Key dates: Mid-March.
10 ONLINE GAMBLING – Can casino-owning tribes and other interests reach agreement on legislation to legalize Internet poker and other forms of gambling?
Senate President Pro Tem Darrell Steinberg last year put on hold legislation that would legalize online poker and other forms of Internet gambling in California. It will come back this year in a big way, with casino-owning tribes, owners of horse racing tracks and other interests fighting to protect their interests or get a piece of the pie.
That lobbying juggernaut received an extra boost last month, when the U.S. Department of Justice issued a ruling suggesting that its ban on online gambling now applied only to sports betting. That could make it easier for states to legalize other forms of online gambling, such as poker.
Key dates: Legislative session.
11 TOP-TWO VOTING – Will the so-called "open primary" result in the election of more moderate candidates?
Voters approved Proposition 14 in 2010, which authorized a "top two" system of voting in state and congressional races. This will be the first year the new law will be in effect. That means that, in the June primary, candidates for office will be on a single ballot, regardless of party affiliation. The top two vote-getters will head to the November ballot, meaning in some races the runoff could consist of a Democrat against a Democrat, a Republican against a Republican or a third-party candidate against one from the leading parties.

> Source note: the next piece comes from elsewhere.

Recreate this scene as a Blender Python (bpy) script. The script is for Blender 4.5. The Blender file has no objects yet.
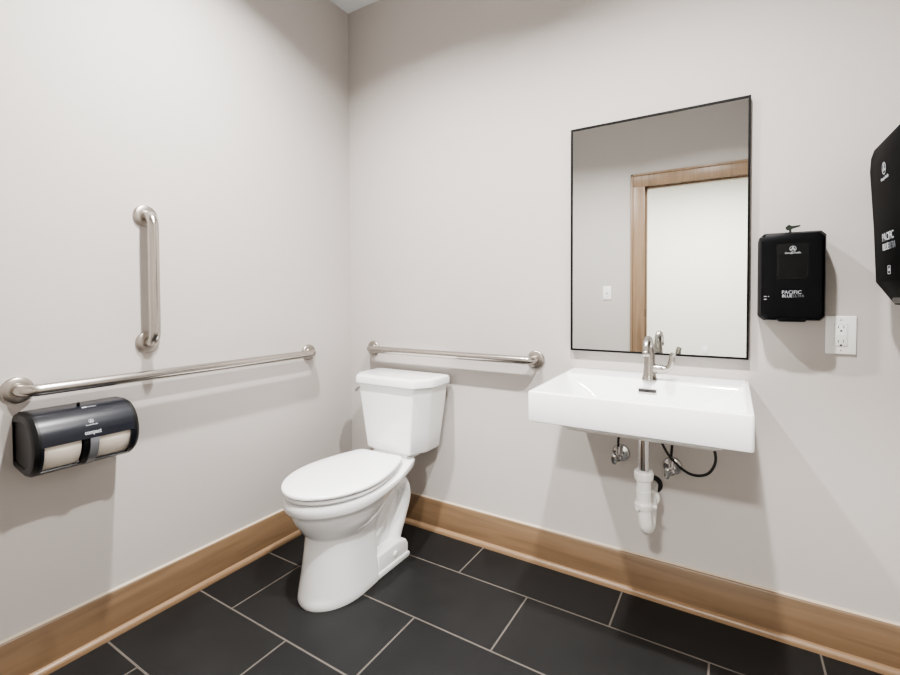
import bpy, bmesh, math, random
from mathutils import Vector, Matrix
random.seed(4)
PI = math.pi
sc = bpy.context.scene
COL = sc.collection

# ------------------------------------------------------------------ materials
def srgb(r, g, b):
    f = lambda c: (c / 255 / 12.92) if c / 255 <= .04045 else ((c / 255 + .055) / 1.055) ** 2.4
    return (f(r), f(g), f(b), 1)

def new_mat(name):
    m = bpy.data.materials.new(name); m.use_nodes = True
    nt = m.node_tree
    return m, nt, nt.nodes['Principled BSDF']

def plain(name, col, rough=.5, metal=0, var=.04, scale=30, spec=.5, bump=0, bscale=200, coat=0, trans=0, alpha=1):
    m, nt, b = new_mat(name)
    tc = nt.nodes.new('ShaderNodeTexCoord')
    n = nt.nodes.new('ShaderNodeTexNoise'); n.inputs['Scale'].default_value = scale; n.inputs['Detail'].default_value = 3
    nt.links.new(tc.outputs['Object'], n.inputs['Vector'])
    mx = nt.nodes.new('ShaderNodeMix'); mx.data_type = 'RGBA'
    mx.inputs['A'].default_value = tuple(min(1, c * (1 - var)) for c in col[:3]) + (1,)
    mx.inputs['B'].default_value = tuple(min(1, c * (1 + var)) for c in col[:3]) + (1,)
    nt.links.new(n.outputs['Fac'], mx.inputs['Factor'])
    nt.links.new(mx.outputs['Result'], b.inputs['Base Color'])
    b.inputs['Roughness'].default_value = rough
    b.inputs['Metallic'].default_value = metal
    b.inputs['Specular IOR Level'].default_value = spec
    b.inputs['Coat Weight'].default_value = coat
    b.inputs['Coat Roughness'].default_value = .05
    b.inputs['Transmission Weight'].default_value = trans
    b.inputs['Alpha'].default_value = alpha
    if bump:
        n2 = nt.nodes.new('ShaderNodeTexNoise'); n2.inputs['Scale'].default_value = bscale; n2.inputs['Detail'].default_value = 2
        nt.links.new(tc.outputs['Object'], n2.inputs['Vector'])
        bp = nt.nodes.new('ShaderNodeBump'); bp.inputs['Strength'].default_value = bump; bp.inputs['Distance'].default_value = .002
        nt.links.new(n2.outputs['Fac'], bp.inputs['Height']); nt.links.new(bp.outputs['Normal'], b.inputs['Normal'])
    return m

def wood(name, axis, base=(127, 104, 80), dark=(109, 88, 66)):
    m, nt, b = new_mat(name)
    tc = nt.nodes.new('ShaderNodeTexCoord'); mp = nt.nodes.new('ShaderNodeMapping')
    s = [22.0, 22.0, 22.0]; s[axis] = 1.3
    mp.inputs['Scale'].default_value = s
    nt.links.new(tc.outputs['Object'], mp.inputs['Vector'])
    n = nt.nodes.new('ShaderNodeTexNoise'); n.inputs['Scale'].default_value = 1.6; n.inputs['Detail'].default_value = 7; n.inputs['Distortion'].default_value = .7
    nt.links.new(mp.outputs['Vector'], n.inputs['Vector'])
    cr = nt.nodes.new('ShaderNodeValToRGB')
    cr.color_ramp.elements[0].position = .3; cr.color_ramp.elements[0].color = srgb(*dark)
    cr.color_ramp.elements[1].position = .62; cr.color_ramp.elements[1].color = srgb(*base)
    e = cr.color_ramp.elements.new(.48); e.color = srgb(*[(a * .7 + c * .3) for a, c in zip(base, dark)])
    nt.links.new(n.outputs['Fac'], cr.inputs['Fac'])
    n2 = nt.nodes.new('ShaderNodeTexNoise'); n2.inputs['Scale'].default_value = 2.3
    nt.links.new(tc.outputs['Object'], n2.inputs['Vector'])
    mx = nt.nodes.new('ShaderNodeMix'); mx.data_type = 'RGBA'; mx.blend_type = 'MULTIPLY'; mx.inputs['Factor'].default_value = .35
    nt.links.new(cr.outputs['Color'], mx.inputs['A'])
    cr2 = nt.nodes.new('ShaderNodeValToRGB'); cr2.color_ramp.elements[0].color = (.55, .5, .45, 1); cr2.color_ramp.elements[1].color = (1, 1, 1, 1)
    nt.links.new(n2.outputs['Fac'], cr2.inputs['Fac']); nt.links.new(cr2.outputs['Color'], mx.inputs['B'])
    nt.links.new(mx.outputs['Result'], b.inputs['Base Color'])
    b.inputs['Roughness'].default_value = .38
    return m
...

Supporters say the "top two" system could result in more candidates appealing to voters in the political center. Yet many experts doubt it will result in immediate or even long-term change. As John J. Pitney Jr. of Claremont College has written, "Twenty years ago, we Californians adopted term limits in hopes that they would bring us different kinds of politicians who would solve our problems. That reform has been a disappointment. The new one will be, too."
Key date: June 5 primary.
SACRAMENTO
12 STRONG MAYOR – Can Sacramento Mayor Kevin Johnson get the City Council to put his latest strong-mayor plan on the ballot?
Johnson last month released his latest plan to enhance the powers of the Sacramento mayor, giving the mayor power over the budget and some City Council decisions. He needs five council votes to get it on the June ballot. If he fails, he expects to collect signatures to put the proposal before city voters on the November ballot.
Key date: Jan. 17.
13 SACRAMENTO ARENA – Will Sacramento, the NBA and a prospective operator agree on a deal for a new sports and entertainment complex downtown?
The city issued a "request for qualifications" for companies interested in leasing the city's parking facilities as a way to provide upfront money for a downtown arena. If there is sufficient interest, the City Council will then face a key decision – whether it wants to issue a formal "request for proposal" that would commit the city toward selecting a bidder for the city parking. Yet even if the council decides to lease out city parking, and even if prospective arena operator AEG commits $50 million or more to the project, it remains unclear how much the NBA and the Maloofs, the owners of the Sacramento Kings, will commit.
Key dates: Mid-February for leasing city parking; later for an overall arena deal.
Obviously, this is not a comprehensive list. There are other potential mash-ups – including attempts to repeal the Dream Act, negotiations to loosen the California Environmental Quality Act and efforts to regulate health plan rates. There are many more, and undoubtedly you will let me know about them.